CD rates fall in first UAE auction
Dubai: UAE one-week and one-year certificates of deposit (CD) rates fell yesterday at the Gulf state's first CD auction, two officials at Emirates NBD said.
The central bank said it would not immediately release the results of the auction for terms ranging from one week to 12 months.
The cut-off for the one-week CD rate fell to 4.2 per cent compared with 4.4 per cent on Tuesday, and the one-year rate to 4.05 per cent from 4.15 per cent, said the bankers, who did not want to be identified.
The central bank said on Tuesday it would switch to a CD auction from a fixed-rate system that will determine interbank lending rates. The bank would also allow the UAE's first repurchase agreements, it said.
The UAE has no benchmark interest rate. The central bank has guided interbank borrowing costs by selling dirham-denominated certificates, cutting them by much as 20 basis points last week to deter bets on a dirham appreciation.
The maturity of the longest-dated certificate will be extended from 18 months to five years, a statement on the central bank Web site said.
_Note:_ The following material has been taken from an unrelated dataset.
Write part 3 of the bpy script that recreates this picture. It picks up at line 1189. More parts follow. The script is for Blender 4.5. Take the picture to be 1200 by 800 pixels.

"Banks are allowed to enter into a repurchase agreement with the central bank or among themselves," the central bank said on its website. Repo rates, from overnight to three months, will be determined by demand, it said.
Banks will be allowed to hold certificates in euro and dollars as well as dirhams, it said.
"This is a formal introduction of the euro in the whole system," said Marios Maratheftis, regional head of research at Standard Chartered in Dubai. "If we are talking about moving to a currency basket in the future, this probably suggests the composition of a future basket," he said.
"We don't have the auth-orisation... we cannot declare anything," said an official in the central bank's treasury department.
"We got an allotment," said John Eldredge, treasurer at Emirates Bank International, a unit of Emirates NBD. "We bid in a range of tenures and we were allotted some." Eldredge could not immediately confirm the change in rates.
Bankers in the UAE and Bahrain said the move is likely to lower interbank rates.
"Short-term money market rates are going to collapse," Malcolm D'Souza, president of the UAE Fin-ancial Markets Association and head of treasury at National Bank of Ras Al Khaimah (Rakbank), said.
"We could see the one-month CD fall from 4.5 per cent to three per cent," he said. "There's a lot of dirham liquidity trapped in the system."
Investors have piled on to the dirham since central bank Governor Sultan Nasser Al Suwaidi said this month he was under growing pressure to abandon the peg to the sliding dollar to contain inflation.
"The lower interest rates are unlikely to reduce inflows into the dirham or reverse the amount that has already flowed in," Monica Malik, Middle East econ-omist at EFG-Hermes investment bank in Dubai, said in a note.
"Dirham purchases have been driven by speculation of a revaluation or a move to a currency basket, rather than a differential in interest rates," Malik wrote.